Boundary Park, Oldham, Oldham Athletic, demo, protest, flares
Last league match at Boundary Park: peaceful protest

On the morning of Cup Final day, 14 May 1994, I was driving down the M6 from Manchester to Birmingham. Perhaps every third car that passed was showing Manchester United colours. Most had red scarves fluttering from the rear windows; some were yellow and green, some black, and one was blue. There were not many colours that United had not turned out in during the past season. One car had a red devil stencilled on the rear window. There were fat-cat executive cars with tinted windows, 10-year-old Escorts with four burly occupants, nippy hatchbacks driven by girlfriends who would remain sober, mini-buses, coaches and even one or two motorcyclists. There was something of the impression of a people on the move, a migration, though with no overtones of Steinbeck’s Okies heading west in The Grapes of Wrath.

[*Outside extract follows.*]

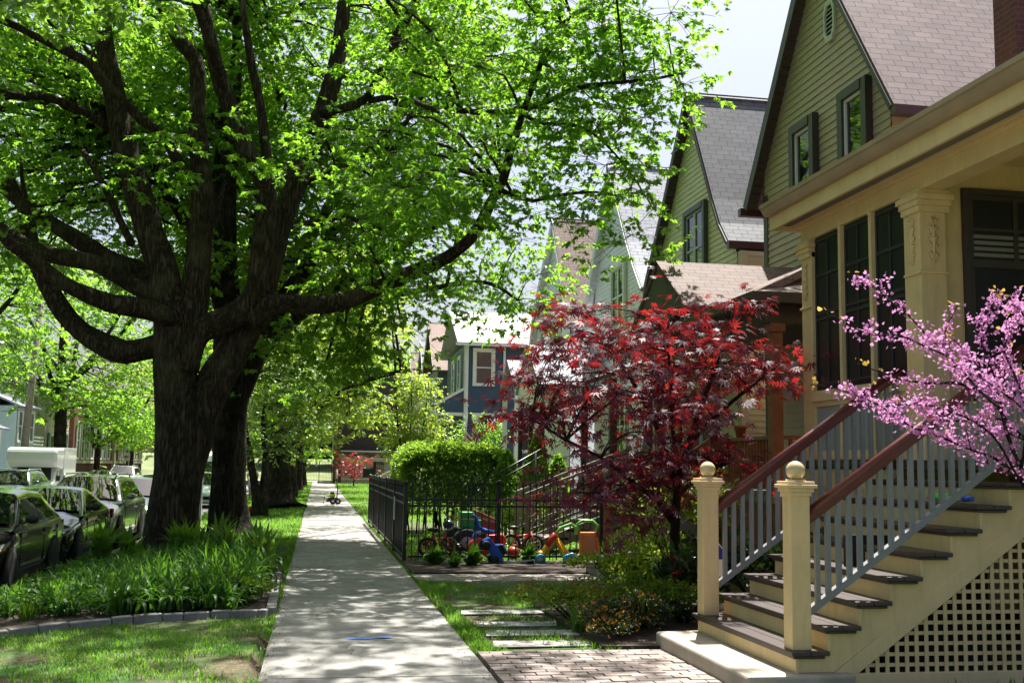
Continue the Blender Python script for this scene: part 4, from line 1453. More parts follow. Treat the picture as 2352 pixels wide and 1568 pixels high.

It was a poignant morning. If football matches ended two minutes earlier, most of the town of Oldham would have been flying south down the M6 that sunny day. Instead Athletic fans would watch the match on television, with the prospect in the following season of journeys down the M6 to second-tier destinations in the Midlands, and on to Bristol, Reading and Swindon. Well, they had had their place in the sun however briefly. Few of them could ever genuinely have expected it. Manchester United would take the Cup back to Old Trafford, to match their Championship trophy. Players, interviewed on television, would remark that winning trophies for the fans was what playing for Manchester United was all about.
It must be an empty kind of relationship that demands trophies to satisfy the fans. A kind of panic must attend a season without trophies. Eventually, clubs who do not win trophies must be left as the keepers of the spirit of the game. For them, whether they like it or not, football is just a game.